Bem, cadê o fantasmagórico da história, se perguntam os senhores. Então vamos ao ponto. Essa semana estava conversando com meu psicanalista. Falei para ele que minha vida tinha perdido a marca de registro. A marca de registro são marcações que a impressora usa para sobrepor as camadas de cor no lugar certo do papel. Quando há problemas na marca de registro as imagens coloridas ficam com aquelas bordas de cor chapada e claramente deslocadas. Então ele falou: “ah sim, os fantasmas”. Sim, chamamos de fantasmas também... Achei curioso que meu psicanalista dominasse termos tão técnicos de produção. E voltamos aos fantasmas. Conversamos sobre os fantasmas todos de uma vida. Da minha, no caso. Fantasmas que andam a arrastar correntes, a mudar coisas de lugar, que me amedrontam de uma forma profunda e com os quais me relaciono cotidianamente.
Nessa loucura de quarenta isso tudo se acentua. Minha vida toda anda ocorrendo nessa cadeira onde me encontro. Aqui sento para o café, leio as notícias, almoço, trabalho, faço ligações furiosas onde juro meio mundo de morte, atendo candidamente minha mãe, sonho em voltar ao circo, leio Saramago, converso com meu filho, tomo vinho... tudo nessa cadeira. É muita energia condensada em um espaço só, muitos cadáveres no mesmo jazigo. A Michelle furiosa tem vontade de dar uns sopapos na Michelle fofa, a Michelle leitora tem vontade de entupir a boca da Michelle furiosa, a Michelle furiosa acha tudo isso uma baboseira e quer pegar em armas... é insuportável. Olha que eu falei só de algumas das Michelle existentes. Cada Michelle dessa, dado o problema com a marca de registro, está saindo do contorno. Tenho que colocar todas essas camadas de volta no lugar.

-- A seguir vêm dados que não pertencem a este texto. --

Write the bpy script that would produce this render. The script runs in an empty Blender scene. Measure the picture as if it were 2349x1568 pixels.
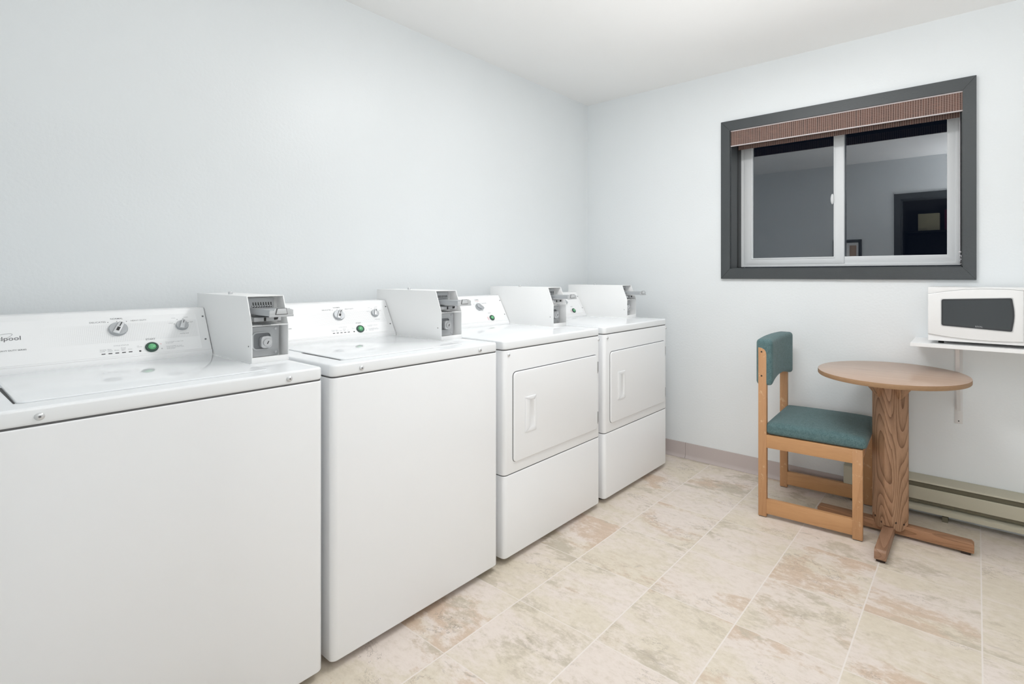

Quando está no cemitério, o Sr. José vendo aquela imensidão de túmulos constata o quanto os mortos ocupam espaço. Ele pensa em como seria mais racional enterrarmos todos de pé, um ao lado do outro, como os Guerreiros de Terracota... O fantasmagórico Sr. M (Freud explica) refere-se a todos esses Mistérios que morrem e ainda vivem e ocupam espaço em nossa vida. Um vez me descrevi como um zumbi, que morto, anda como se vive fosse, sedento daquilo que um dia já teve (não me refiro ao cérebro!). Há muito a enterrar. E depois de enterrar, haverá muito a esquecer.